Four of the last five Film Independent Spirit Award winners for best feature have gone on to secure the best picture Oscar. But that wasn’t always the status quo. Rather, it’s indicative of the Academy Awards’ slow evolution into something resembling the Spirits.
The last best feature Spirit winner to sit out the Oscars’ top race was “The Wrestler” in 2008, which was notably the last time the Academy’s best picture field was limited to five nominees. Since that shift, every Spirit champ has also been Oscar-nominated for best picture (some fudged in thanks to softly governed budgetary limitations).
Why? You have to go back to that very critical Academy decision eight years ago, expanding the best picture field first to 10 nominees, then to anywhere from five to 10 depending on how Byzantine math unfolds. It was a move meant to open the door to popular films, but instead it ballooned the category into a slate of smaller movies like “A Serious Man,” “The Kids Are All Right,” “Winter’s Bone,” “Beasts of the Southern Wild,” “Dallas Buyers Club,” “Nebraska,” “Whiplash,” “Room” — Spirit thoroughbreds, essentially.
Interestingly, this all happened just as the major studios were focusing less and less on the kinds of stories that attract Academy Award nominations, and more on scalable intellectual properties that have turned the business of Hollywood into something very different than what it was even a decade ago.
It used to be that the Oscars and the Spirits were more like far, far distant cousins. “Stand and Deliver,” “sex, lies, and videotape,” “Rambling Rose” — these were movies the Spirits celebrated, but the Academy could only bring itself to recognize in performance and screenplay categories at best. However, amid a general mid-1990s boom for American indies, these movies slowly began to infiltrate the best picture Oscar scene. “Pulp Fiction” and “Fargo” poked through first, and before long — as studio-affiliated arms like Fox Searchlight and Focus Features enjoyed a heyday — “Lost in Translation,” “Sideways” and “Little Miss Sunshine,” among others.
But victory at the Academy Awards remained elusive, so much so that an industry maxim was born: “Win on Saturday, lose on Sunday.” You had to go all the way back back to 1986’s “Platoon” for the last Spirit/Oscar victor. But that all changed with “The Artist” five years ago. Since then, “12 Years a Slave,” “Birdman” and “Spotlight” have followed in its wake.

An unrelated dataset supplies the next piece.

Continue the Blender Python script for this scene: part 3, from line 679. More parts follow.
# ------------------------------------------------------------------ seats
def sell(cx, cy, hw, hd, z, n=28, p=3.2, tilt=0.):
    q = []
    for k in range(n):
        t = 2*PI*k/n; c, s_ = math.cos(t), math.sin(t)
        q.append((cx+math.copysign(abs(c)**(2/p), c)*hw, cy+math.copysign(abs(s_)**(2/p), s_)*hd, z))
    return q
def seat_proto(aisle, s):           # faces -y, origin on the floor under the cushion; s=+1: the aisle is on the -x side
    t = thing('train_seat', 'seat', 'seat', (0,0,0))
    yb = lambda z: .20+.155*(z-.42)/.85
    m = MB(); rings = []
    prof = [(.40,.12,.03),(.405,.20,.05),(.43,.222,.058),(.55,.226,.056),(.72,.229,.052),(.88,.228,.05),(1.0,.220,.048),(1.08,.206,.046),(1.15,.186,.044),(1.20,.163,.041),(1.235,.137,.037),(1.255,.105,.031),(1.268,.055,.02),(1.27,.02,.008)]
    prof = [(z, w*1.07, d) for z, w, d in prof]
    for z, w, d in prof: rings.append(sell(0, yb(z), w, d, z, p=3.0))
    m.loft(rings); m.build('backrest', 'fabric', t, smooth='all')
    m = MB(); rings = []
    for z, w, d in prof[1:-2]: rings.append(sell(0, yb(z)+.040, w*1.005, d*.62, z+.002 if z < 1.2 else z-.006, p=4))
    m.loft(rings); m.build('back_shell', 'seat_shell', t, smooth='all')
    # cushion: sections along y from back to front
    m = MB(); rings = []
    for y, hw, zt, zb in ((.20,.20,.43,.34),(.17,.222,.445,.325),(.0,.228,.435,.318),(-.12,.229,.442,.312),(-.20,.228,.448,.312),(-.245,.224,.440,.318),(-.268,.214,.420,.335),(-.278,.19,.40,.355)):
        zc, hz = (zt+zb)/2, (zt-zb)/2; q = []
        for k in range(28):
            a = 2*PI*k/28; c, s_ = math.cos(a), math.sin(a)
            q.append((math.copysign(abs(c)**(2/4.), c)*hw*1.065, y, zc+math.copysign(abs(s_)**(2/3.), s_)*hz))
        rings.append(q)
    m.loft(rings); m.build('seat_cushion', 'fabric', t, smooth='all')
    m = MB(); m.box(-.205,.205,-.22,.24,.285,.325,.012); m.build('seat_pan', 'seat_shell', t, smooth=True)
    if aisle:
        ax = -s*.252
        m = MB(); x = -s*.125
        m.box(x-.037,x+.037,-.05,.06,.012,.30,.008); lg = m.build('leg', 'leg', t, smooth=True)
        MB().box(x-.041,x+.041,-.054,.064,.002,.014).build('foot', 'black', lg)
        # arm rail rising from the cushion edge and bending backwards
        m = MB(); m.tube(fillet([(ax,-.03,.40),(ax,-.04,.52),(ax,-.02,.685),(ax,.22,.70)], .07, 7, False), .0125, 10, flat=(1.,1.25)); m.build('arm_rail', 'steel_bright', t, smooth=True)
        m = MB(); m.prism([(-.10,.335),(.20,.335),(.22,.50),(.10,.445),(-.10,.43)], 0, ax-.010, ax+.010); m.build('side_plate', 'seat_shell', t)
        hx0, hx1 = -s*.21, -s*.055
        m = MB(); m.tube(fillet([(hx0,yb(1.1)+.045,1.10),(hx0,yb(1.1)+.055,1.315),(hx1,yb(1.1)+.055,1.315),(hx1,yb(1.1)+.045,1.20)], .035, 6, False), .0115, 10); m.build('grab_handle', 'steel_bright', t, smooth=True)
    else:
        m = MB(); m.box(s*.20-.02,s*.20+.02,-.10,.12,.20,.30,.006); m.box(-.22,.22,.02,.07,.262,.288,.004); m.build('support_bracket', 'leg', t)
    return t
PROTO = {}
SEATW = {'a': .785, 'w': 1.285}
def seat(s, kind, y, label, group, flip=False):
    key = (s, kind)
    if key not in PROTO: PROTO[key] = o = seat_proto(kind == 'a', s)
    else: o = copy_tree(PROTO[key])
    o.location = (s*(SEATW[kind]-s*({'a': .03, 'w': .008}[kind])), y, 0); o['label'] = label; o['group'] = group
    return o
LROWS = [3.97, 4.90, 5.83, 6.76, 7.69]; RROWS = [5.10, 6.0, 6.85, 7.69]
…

Which brings me to this year. “La La Land,” a pure product of the modern awards movie road map — fall festival debut followed by platform release — was made at a mid-range price point ($30 million) that took it out of Spirits consideration. That ceded the territory to Barry Jenkins’ “Moonlight,” which won six awards Saturday afternoon including best feature, best director and best screenplay. It would have been interesting to see them head to head on this particular turf, but a $1.5 million passion project from a filmmaker nearly a decade removed from his debut feature is right at home at the Spirits.

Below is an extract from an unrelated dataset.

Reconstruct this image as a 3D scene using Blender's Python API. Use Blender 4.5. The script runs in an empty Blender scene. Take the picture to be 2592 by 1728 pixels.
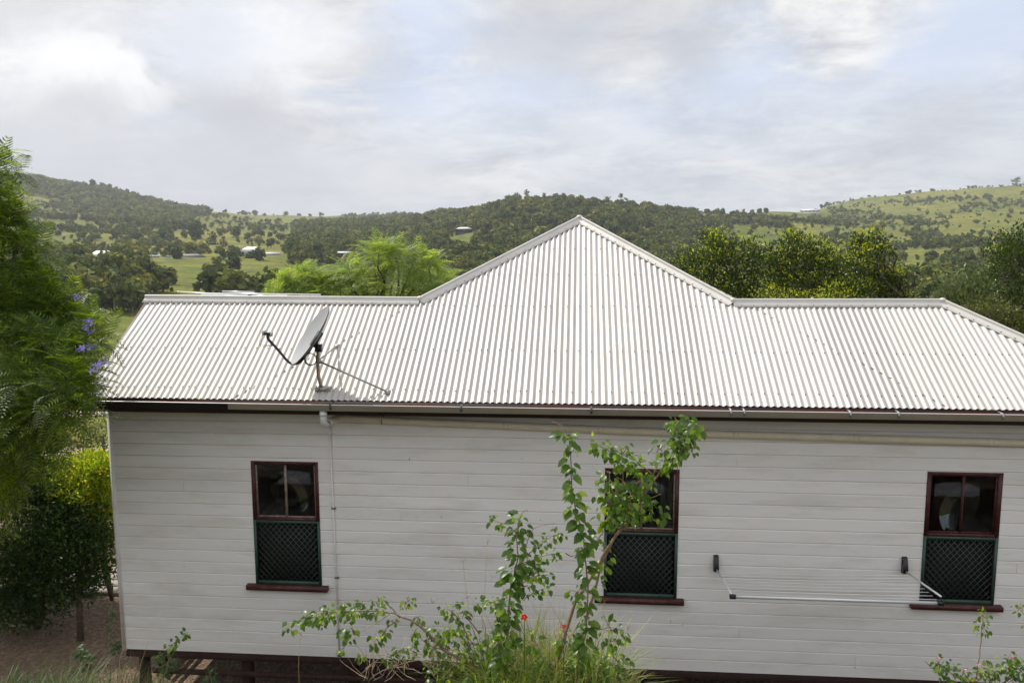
import bpy, math, random
import numpy as np
from mathutils import Vector, Matrix, noise as mnoise
R = math.radians
rng = np.random.default_rng(7)
random.seed(7)
sc = bpy.context.scene
col = sc.collection

# ------------------------------------------------------------------ camera
CAMZ = 6.3
FPX = 2100.55                       # focal length in pixels of the 2592 px wide photograph
PIT, YAW, ROLL = 0.13219, -0.0810, -0.00285
O = np.array([0, -9.421, CAMZ])
fw = np.array([math.sin(YAW) * math.cos(PIT), math.cos(YAW) * math.cos(PIT), -math.sin(PIT)])
r0 = np.array([math.cos(YAW), -math.sin(YAW), 0.0]); u0 = np.cross(r0, fw)
rv = r0 * math.cos(ROLL) + u0 * math.sin(ROLL); uv = -r0 * math.sin(ROLL) + u0 * math.cos(ROLL)
cam_d = bpy.data.cameras.new('camera'); cam = bpy.data.objects.new('camera', cam_d); col.objects.link(cam)
cam.matrix_world = Matrix(((rv[0], uv[0], -fw[0], O[0]), (rv[1], uv[1], -fw[1], O[1]), (rv[2], uv[2], -fw[2], O[2]), (0, 0, 0, 1)))
cam_d.sensor_width = 36; cam_d.lens = FPX / 2592 * 36
cam_d.clip_start = 0.05; cam_d.clip_end = 20000
sc.camera = cam

# ------------------------------------------------------------------ sky, sun, exposure
SUN_AZ, SUN_EL = R(-54), R(51)      # azimuth from +Y, clockwise seen from above
sun_dir = Vector((math.sin(SUN_AZ) * math.cos(SUN_EL), math.cos(SUN_AZ) * math.cos(SUN_EL), math.sin(SUN_EL)))
ld = bpy.data.lights.new('sun', 'SUN'); ld.energy = 4.6; ld.angle = R(0.55); ld.color = (1.0, 0.955, 0.88)
lo = bpy.data.objects.new('sun', ld); col.objects.link(lo); lo.location = (-20, 20, 40)
lo.rotation_euler = sun_dir.to_track_quat('Z', 'Y').to_euler()
sc.view_settings.view_transform = 'Standard'; sc.view_settings.look = 'None'
sc.view_settings.gamma = 1; sc.view_settings.exposure = 0.0
sc.cycles.max_bounces = 8; sc.cycles.transparent_max_bounces = 12; sc.cycles.volume_bounces = 0
sc.cycles.volume_max_steps = 64

W = bpy.data.worlds.new('World'); sc.world = W; W.use_nodes = True
nt = W.node_tree; nt.nodes.clear()
def N(nt, t, **kw):
    n = nt.nodes.new(t)
    for k, v in kw.items():
        if k.startswith('_'): setattr(n, k[1:], v)
        else: n.inputs[k.replace('_', ' ')].default_value = v
    return n
def L(nt, a, b): nt.links.new(a, b)
def math_n(nt, op, a, b=None, clamp=False):
    n = nt.nodes.new('ShaderNodeMath'); n.operation = op; n.use_clamp = clamp
    for i, v in enumerate((a, b)):
        if v is None: continue
        if isinstance(v, (int, float)): n.inputs[i].default_value = v
        else: nt.links.new(v, n.inputs[i])
    return n.outputs[0]
def ramp(nt, fac, stops, interp='LINEAR'):
    n = nt.nodes.new('ShaderNodeValToRGB'); n.color_ramp.interpolation = interp
    el = n.color_ramp.elements
    while len(el) > 1: el.remove(el[-1])
    el[0].position = stops[0][0]; el[0].color = (*stops[0][1], 1)
    for p, c in stops[1:]:
        e = el.new(p); e.color = (*c, 1)
    if fac is not None: nt.links.new(fac, n.inputs[0])
    return n.outputs[0]
def mixc(nt, fac, a, b, mode='MIX'):
    n = nt.nodes.new('ShaderNodeMix'); n.data_type = 'RGBA'; n.blend_type = mode
    for i, v in ((0, fac), (6, a), (7, b)):
        if isinstance(v, (int, float)): n.inputs[i].default_value = v
        elif isinstance(v, (tuple, list)): n.inputs[i].default_value = (*v[:3], 1)
        else: nt.links.new(v, n.inputs[i])
    return n.outputs[2]

def ray(x, y): return fw * FPX + rv * (x - 1296) + uv * (864 - y)      # source pixel -> direction
KD = 2592 / 2352
def dirD(x, y):
    d = ray(x * KD, y * KD); return d / np.linalg.norm(d)
def build_sky():
    sky = N(nt, 'ShaderNodeTexSky', _sky_type='NISHITA', _sun_disc=False)
    sky.sun_elevation = SUN_EL; sky.sun_rotation = SUN_AZ; sky.altitude = 300; sky.air_density = 1.0; sky.dust_density = 2.0
    tc = N(nt, 'ShaderNodeTexCoord'); sep = N(nt, 'ShaderNodeSeparateXYZ'); L(nt, tc.outputs['Generated'], sep.inputs[0])
    zz = math_n(nt, 'MAXIMUM', sep.outputs[2], 0.0); zz = math_n(nt, 'ADD', zz, 0.22)
    cx = math_n(nt, 'DIVIDE', sep.outputs[0], zz); cy = math_n(nt, 'DIVIDE', sep.outputs[1], zz)
    cmb = N(nt, 'ShaderNodeCombineXYZ'); L(nt, cx, cmb.inputs[0]); L(nt, cy, cmb.inputs[1])
    def fbm(scale, detail, rough, off, dist=0.0, vec=None):
        mp = N(nt, 'ShaderNodeMapping'); mp.inputs['Location'].default_value = off
        L(nt, vec or cmb.outputs[0], mp.inputs[0])
        n = N(nt, 'ShaderNodeTexNoise', Scale=scale, Detail=detail, Roughness=rough, Distortion=dist); L(nt, mp.outputs[0], n.inputs['Vector'])
        return n.outputs[0]
    n1 = fbm(1.15, 9, 0.56, (2.3, 0.7, 0.4), 0.25)          # cloud cover
    n2 = fbm(2.1, 12, 0.66, (7.1, 3.2, 1.4), 0.35)           # light and dark of the clouds
    n3 = fbm(7.0, 9, 0.60, (1.1, 9.2, 3.4), 0.3, tc.outputs['Generated'])
    # banks of cloud standing at given directions
    def blob(px, py, rad, soft=0.5):
        d = dirD(px, py)
        v = N(nt, 'ShaderNodeVectorMath', _operation='SUBTRACT'); L(nt, tc.outputs['Generated'], v.inputs[0]); v.inputs[1].default_value = tuple(d)
        v2 = N(nt, 'ShaderNodeVectorMath', _operation='MULTIPLY'); L(nt, v.outputs[0], v2.inputs[0]); v2.inputs[1].default_value = (1.0, 1.0, 1.7)
        l = N(nt, 'ShaderNodeVectorMath', _operation='LENGTH'); L(nt, v2.outputs[0], l.inputs[0])
        a = math_n(nt, 'DIVIDE', l.outputs['Value'], rad)
        w = math_n(nt, 'ADD', a, math_n(nt, 'MULTIPLY', math_n(nt, 'SUBTRACT', n3, 0.5), 2.6))
        m = N(nt, 'ShaderNodeMapRange'); m.interpolation_type = 'SMOOTHSTEP'
        L(nt, w, m.inputs[0]); m.inputs[1].default_value = 1.0 + soft; m.inputs[2].default_value = 1.0 - soft; m.inputs[3].default_value = 0; m.inputs[4].default_value = 1
        return m.outputs[0]
    cover = ramp(nt, n1, [(0.42, (0, 0, 0)), (0.58, (1, 1, 1))], 'EASE')
    low = N(nt, 'ShaderNodeMapRange'); L(nt, sep.outputs[2], low.inputs[0])
    low.inputs[1].default_value = 0.30; low.inputs[2].default_value = 0.06; low.inputs[3].default_value = 0.0; low.inputs[4].default_value = 0.75
    cover = math_n(nt, 'MAXIMUM', cover, low.outputs[0])
    n4 = fbm(5.5, 10, 0.62, (3.1, 1.2, 5.4), 0.4)
    blue = mixc(nt, 0.7, sky.outputs[0], (6.9, 8.1, 10.8))
    shade = ramp(nt, n2, [(0.36, (5.2, 5.4, 5.9)), (0.45, (6.9, 7.1, 7.5)), (0.52, (8.5, 8.6, 8.8)), (0.60, (10.2, 10.2, 10.1))])
    c = mixc(nt, cover, blue, shade)
    c = mixc(nt, ramp(nt, n4, [(0.40, (.2, .2, .2)), (0.54, (0, 0, 0))]), c, mixc(nt, 0.8, c, (5.6, 5.8, 6.3)))
    c = mixc(nt, ramp(nt, n4, [(0.52, (0, 0, 0)), (0.70, (.45, .45, .45))]), c, (9.6, 9.6, 9.6))
    for px, py, rad, am in ((460, 95, .075, .8), (980, 20, .05, .7), (1220, 195, .055, .65), (960, 240, .035, .6), (1660, 190, .08, .6), (2250, 25, .07, .75), (2130, 130, .05, .6), (1450, 260, .05, .35)):
        c = mixc(nt, math_n(nt, 'MULTIPLY', blob(px, py, rad, 0.8), am), c, (6.9, 7.9, 9.8))
    white = mixc(nt, n3, (8.6, 8.6, 8.8), (12.5, 12.4, 12.2))
    for px, py, rad, s, am in ((60, 60, 0.13, 0.9, .45), (230, 165, 0.065, 0.22, .85), (300, 220, 0.05, .3, .8), (170, 250, .06, .5, .6), (700, 90, 0.07, .6, .55), (590, 190, .05, .5, .4), (880, 420, .04, .5, .4), (1350, 300, .05, .6, .35)):
        c = mixc(nt, math_n(nt, 'MULTIPLY', blob(px, py, rad, s), am), c, white)
    for px, py, rad, am in ((230, 235, .035, .55), (150, 385, 0.10, .7), (400, 390, 0.13, .7), (640, 390, 0.12, .55), (560, 270, 0.035, .8), (1420, 60, 0.10, .6), (1180, 90, 0.06, .45), (1560, 130, .03, .5), (860, 120, .03, .35), (2150, 290, .05, .4)):
        c = mixc(nt, math_n(nt, 'MULTIPLY', blob(px, py, rad, 0.9), am), c, (5.5, 5.65, 6.1))
    for px, py, rad in ((880, 420, 0.05), (960, 410, 0.05), (420, 60, 0.06)):
        c = mixc(nt, math_n(nt, 'MULTIPLY', blob(px, py, rad, 0.9), 0.45), c, (8.2, 8.2, 8.2))
    # pale veil near the skyline
    hz = N(nt, 'ShaderNodeMapRange'); L(nt, sep.outputs[2], hz.inputs[0])
    hz.inputs[1].default_value = 0.17; hz.inputs[2].default_value = 0.0; hz.inputs[3].default_value = 0.0; hz.inputs[4].default_value = 0.55
    c = mixc(nt, hz.outputs[0], c, (6.6, 6.95, 7.5))
    # sky behind the camera is brightened to lift the shaded front wall
    bk = N(nt, 'ShaderNodeMapRange'); L(nt, sep.outputs[1], bk.inputs[0]); bk.inputs[1].default_value = -0.6; bk.inputs[2].default_value = 0.35; bk.inputs[3].default_value = 1.45; bk.inputs[4].default_value = 1.0
    cb = N(nt, 'ShaderNodeCombineXYZ'); [L(nt, bk.outputs[0], cb.inputs[i]) for i in range(3)]
    c = mixc(nt, 1.0, c, cb.outputs[0], 'MULTIPLY')
    bg = N(nt, 'ShaderNodeBackground', Strength=0.1); L(nt, c, bg.inputs[0])
    out = N(nt, 'ShaderNodeOutputWorld'); L(nt, bg.outputs[0], out.inputs[0])
build_sky()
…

These two films have danced with each other since world premiering mere days apart five months ago. They were neck-and-neck throughout the critics’ awards circuit, but “La La Land” eventually pulled away with major guild victories. If the usual best picture tea leaves are correct, we’ll be back to “win on Saturday, lose on Sunday” this year, but Saturday unequivocally belonged to a vital, soft-spoken artist from Miami who gave the industry and audiences a gift in 2016.
Whatever happens tomorrow, “Moonlight” is forever.